According to Zsuzsa Mathe, director of the Saint Stephen Institute, the postmodern attempt to redefine human rights has taken a dangerous and wrong track when it made self-definition a yardstick in today's thinking and legislation, focusing primarily on the issue of sexuality. Zsuzsa Mathe pointed out that identity today is increasingly reduced to the question of sexuality, seeking justification for a free, moral, uninhibited way of life, which inevitably leads to the disintegration of societies. A false, violently proselytizing religion of love is emerging, she said, with human rights activists from large NGOs and the politicians and celebrities who serve them as its "priesthood.”
We are increasingly witnessing the clash of these two worldviews: those who accept God's laws and those who wish to eradicate God from the world, which is most evident today in the militant demands of LGBTQ lobbyists and those who claim abortion as a human right. This perverse extension of rights leads to the erosion of the first generation of human rights, including right to life and freedom of conscience, which is primarily directed against Christians and Christian doctrine.
the director stressed.
Gergo Zoltan Varga, the communications director of the Szent Istvan Institute, also believes that the EU institutions and the UN are working to dismantle traditional values and a society based on Christianity, although it is difficult to say whether it is deliberate or accidental. Mr Varga said efforts to imagine a Europe without God will inevitably destroy it.

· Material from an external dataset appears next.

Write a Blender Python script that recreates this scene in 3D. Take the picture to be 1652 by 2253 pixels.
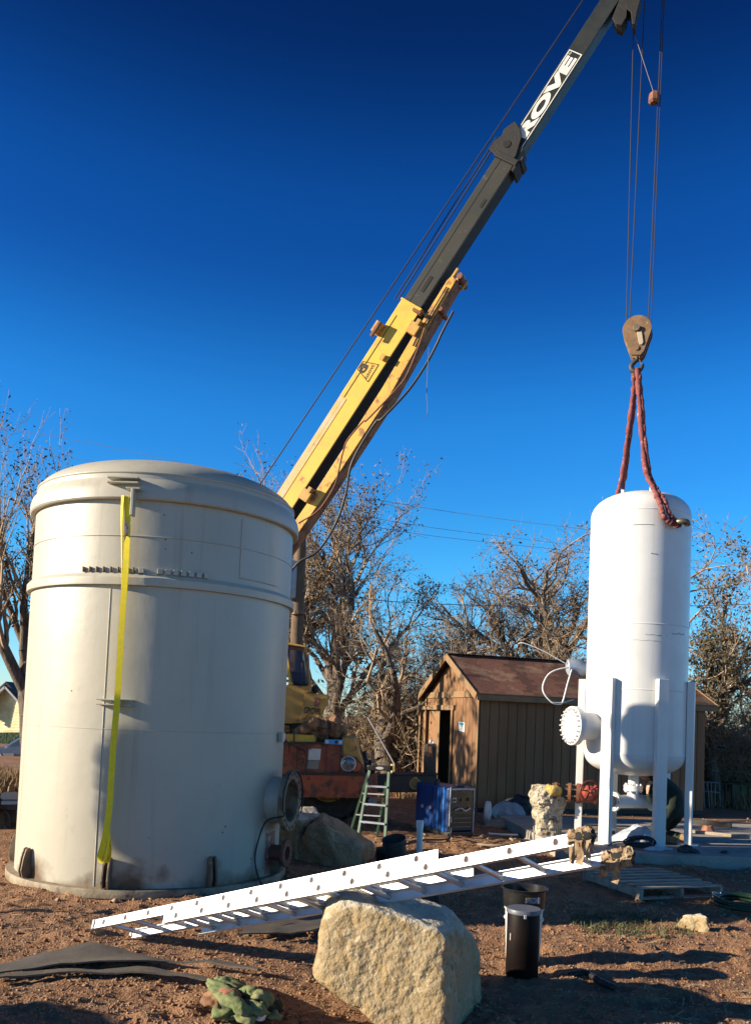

Whether we look at Hitler's Germany or Stalin's Soviet Union, which declared God dead, hundreds of millions of lives were lost. We have already 'tried' this twice in the 20th century, but it seems to be too old a lesson for Europe's leaders.
said Gergo Zoltan Varga. What they fail to take into account is the exponentially growing Muslim population, whose religion is as staunchly conservative on these controversial issues as Christianity. The difference is that Islam, as Father Henri Boulad said, has two main characteristics: it is radical and it is political, always seeking to unite religion, society, politics and culture. In the worst case scenario, if the Christian politicians in the leading seats of the EU are once again found to be Christians in name only and fail to stop these currents, they will be stopped by Islam," he stressed.